13 de junho de 2013: para mim, de todos os dias daquele junho, este foi o mais importante. Foi o dia da grande repressão policial em São Paulo que entornou o caldo. Segue uma parte da reflexão que escrevi para a Revista Esquerda Petista sobre junho de 2013 em janeiro deste ano.
As manifestações de junho de 2013 completarão 10 anos este ano. A efeméride, por si só, já justificaria uma reflexão sobre o tema. Mas a semelhança entre as imagens de uma multidão “tomando” o prédio do Congresso Nacional, em junho de 2013 e na tentativa de golpe em 08 de janeiro deste ano de 2023, colocou o assunto na pauta com ainda mais intensidade.
A semelhança não é de todo casual. Durante a preparação dos ataques de 08 de janeiro, circularam nos grupos de WhatsApp golpistas muitas imagens das marquises do congresso tomadas pela multidão em junho de 2013. Os takes favoritos eram os que centralizavam as poucas bandeiras do Brasil presentes à época e os que, por feito das sombras, neutralizavam as camisetas vermelhas que se destacavam, por contraste, na multidão. Acompanhadas de convites mais ou menos explícitos para a “tomada do poder”, as imagens mobilizadas sugerem que os manifestantes de 2013 serviram, de fato, de inspiração para os golpistas de 2023.
Essa reivindicação de filiação reforça uma percepção bastante difundida em certos setores da esquerda brasileira, de que junho de 2013 foi, desde o seu início, um protesto majoritariamente “reacionário”. Nessa visão, as grandes derrotas sofridas pela esquerda a partir de 2015, em especial o golpe parlamentar, a prisão de Lula e a eleição de Bolsonaro, devem ser postas na conta dos protestos de junho.
Essa perspectiva que considera 2013 uma espécie de “ovo da serpente” é reforçada por uma leitura internacionalista que pautada pela noção de Guerra Híbrida, enfatiza – por vezes de maneira exagerada – a semelhança entre 2013 e várias outras manifestações urbanas ocorridas mais ou menos na mesma época, no que ficou conhecido como “revoluções coloridas”.
Ao colocar toda a agência dos protestos no exterior, essa visão considera que eles foram, em essência, reflexo de interesses imperialistas no país, reforçando uma leitura extremamente negativa daquele movimento. Por fim, a força dessa visão negativa se explica, também, pela histórica divisão tática e estratégica entre setores mais institucionalizados da esquerda, em especial os que apostam na centralidade da forma partido e da disputa do Estado e setores mais anarquistas, que se pautam por outras formas de organização, mais próximas da horizontalidade e da ação direta individual.

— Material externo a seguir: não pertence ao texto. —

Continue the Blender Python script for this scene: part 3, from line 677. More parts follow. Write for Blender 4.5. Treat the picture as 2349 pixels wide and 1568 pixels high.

Essa divisão foi especialmente forte em 2013, quando a esquerda partidária, representada especialmente pelo PT, estava de um lado da trincheira, ocupando postos no governo em muitos dos lugares em que os protestos foram mais fortes, ao passo que o campo autodenominado autonomista, com o Movimento Passe Livre (MPL) à frente, estava do outro, liderando as manifestações até sua massificação, em 17 de junho.
A incompreensão mútua entre esses dois polos fortaleceu, nos setores mais institucionalizados da esquerda brasileira, a leitura de que junho de 2013, por se voltar “contra os governos do PT”, produziu um processo político reacionário urdido pela direita.
Essa tese do “ovo da serpente” é tentadora, mas a meu ver, equivocada. Equivocada porque desconsidera que as manifestações, até pela sua magnitude, foram acontecimentos complexos, por vezes contraditórios, cujo significado não estava dado neles mesmo, desde o seu início, mas dependia essencialmente das disputas que se travariam no seu desenrolar.
Dessa perspectiva, para entender realmente o que foi junho de 2013, é preciso abandonar uma leitura fatalista que, mitificando ou condenando aquele movimento, assume que seu desfecho era inevitável, sendo apenas o desdobramento de tendências inerentes.
Numa outra chave, defendo uma visão mais política que, aceitando o caráter contraditório de 2013, assume que seu significado estava (e permanece) aberto, enfatizando, por isso mesmo, a necessidade de disputá-lo. Para essa visão, antes de condenar ou mitificar junho de 2013, era (e é) preciso entender aquele movimento nos seus diferentes vetores de força para, assim, incidir sobre seus desdobramentos.
Isso implica abandonar visões estereotipadas, tanto da parte daqueles que condenam junho de 2013 pelas razões já apontadas, quanto dos que considerando-o expressão genuína de uma indignação popular amplamente progressista atribuem o seu desfecho negativo apenas à incompreensão e à intransigência da esquerda institucional, liderada pelo PT. Na prática, proponho entender junho de 2013, antes de tudo, como um conflito socialmente determinado, mas politicamente aberto, ao mesmo tempo complexo e permeável à disputa.